O facto de não o ter feito não resultou de qualquer desastre ou incapacidade militar ou tecnológica. As grandes expedições navais chinesas do início do século XV – que chegaram à África Oriental – terminaram porque o poder imperial decidiu abandonar o projeto e voltar a fechar o país.

Esse isolamento autoinfligido atrasou, do ponto de vista económico e militar, o país e colocou-o à mercê das grandes potências industriais da Europa no século XIX (e também de um Japão rapidamente industrializado).

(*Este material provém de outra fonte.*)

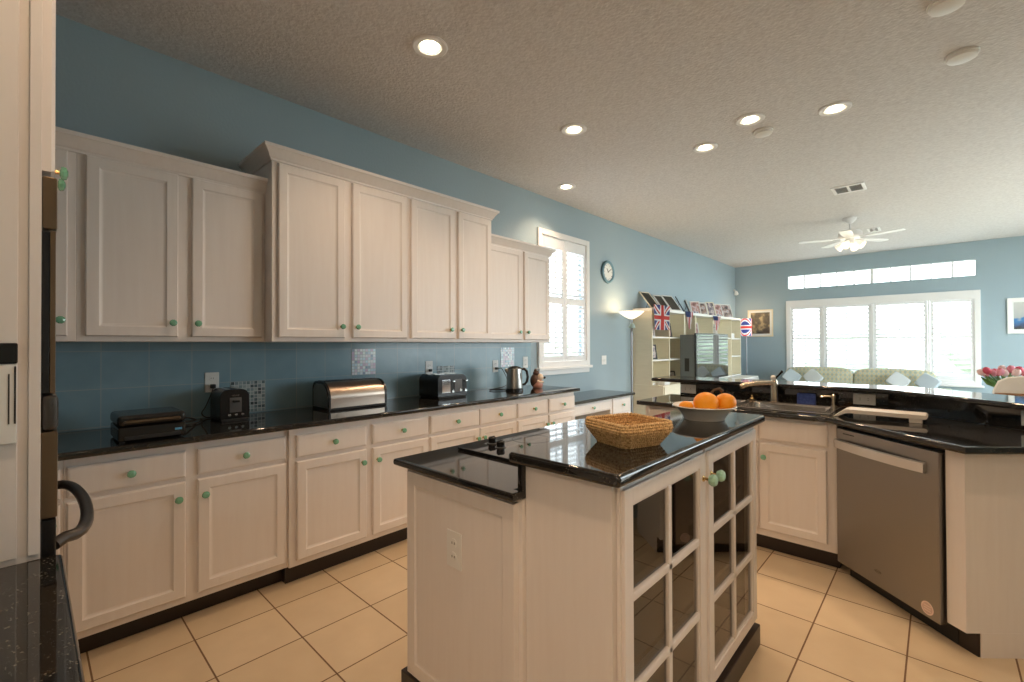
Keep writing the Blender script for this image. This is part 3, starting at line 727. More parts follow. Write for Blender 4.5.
hp.append((1.20, .044, .92))
part(on, 'handle', B().tube(hp, .0135, 12), dark_steel, w=True, label='bowed dark grey bar handle')
ph = thing('wall_intercom', 'white panel with black top hung on the oven cabinet side', 'intercom', (1.886, -.07, 1.15))
part(ph, 'body', B().box(1.8865, 1.897, -.14, -.0125, 1.155, 1.315, .003), white_plastic, w=True)
part(ph, 'header', B().box(1.8865, 1.899, -.142, -.0115, 1.3155, 1.357, .003), black_plastic, w=True, label='black header strip')
part(ph, 'slot', B().box(1.897, 1.8985, -.0245, -.0225, 1.195, 1.295), black_matte, w=True)
part(ph, 'slot', B().box(1.897, 1.8985, -.0165, -.0138, 1.195, 1.31), black_matte, w=True)
nb = cabinet('near_cabinet', 'white base cabinet under the near left counter, green knob showing', 'base cabinet', (2.95, .012, 0), R(180), 1.06, .66, .105, CB-.001,
             [('drawer', .02, .52, .716, .842, (.27, .779)), ('door', .02, .52, .14, .694, (.05, .618)), ('drawer', .54, 1.04, .716, .842, (.795, .762)), ('door', .54, 1.04, .14, .694, (.57, .618))], toe=.06)
single('near_countertop', B().box(1.892, 2.97, -.655, .055, CB, CT, .010, seg=3), granite_m, 'black granite counter in the lower left corner of the photo', 'countertop', (2.4, -.3, CB))

# ------------------------------------------------------------------ sockets and switches
def outlet(label, M, plate=(.075, .12), kind='outlet', gang=1, group='white sockets and switches', loc=None):
    r = thing(kind if kind != 'switch' else 'light_switch', label, 'switch' if kind == 'switch' else 'socket', loc, 0, group)
    w_, h_ = plate
    def add(nm, b, m): b.bm.transform(M); part(r, nm, b, m, w=True)
    add('plate', B().box(-w_/2, w_/2, -.005, 0, -h_/2, h_/2, .003), white_plastic)
    if kind == 'switch':
        for g_ in (-.018, .018): add('rocker', B().box(g_-.008, g_+.008, -.009, -.004, -.018, .018, .002), white_plastic)
        return r
    hor = w_ > h_
    for sgn in (-1, 1):
        cx, cz = (sgn*.022, 0) if hor else (0, sgn*.023)
        b = B().lathe([(.016, 0), (.0155, .002)], Matrix.Translation((cx, -.0048, cz)) @ Matrix.Rotation(R(90), 4, 'X'), 20, 0)
        for dx in (-.006, .006):
            if hor: b.box(cx-.004, cx+.004, -.0082, -.0066, dx-.001, dx+.001, m=1)
            else: b.box(cx+dx-.001, cx+dx+.001, -.0082, -.0066, cz-.003, cz+.005, m=1)
        add('receptacle', b, [white_plastic, black_matte])
    return r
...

No início do século XIX, Napoleão deixou, a propósito da China, o seguinte aviso: “Deixem a China dormir, porque, quando ela acordar, o mundo inteiro tremerá!”. A verdade é que a China, após alguns séculos de decadência, readquiriu o seu milenar estatuto de “grande potência”. Estatuto que já detinha à época do Império Romano.

A China abandonou, nas últimas décadas, o seu secular isolamento. Aprendeu a lição. Sabe que tem de competir, do ponto de vista económico e geopolítico, neste novo mundo globalizado. Age, ainda assim, com a autocontenção que resulta de uma experiência histórica de milénios.

Ao contrário das instáveis e imprevisíveis potências novas (os Estados Unidos têm apenas 247 anos de História como país independente), a China atual recuperou o sentido da História, algo que lhe permite planificar – de uma forma caracteristicamente confucionista – a sua política externa à luz de “um tempo longo”. A China está disposta a esperar.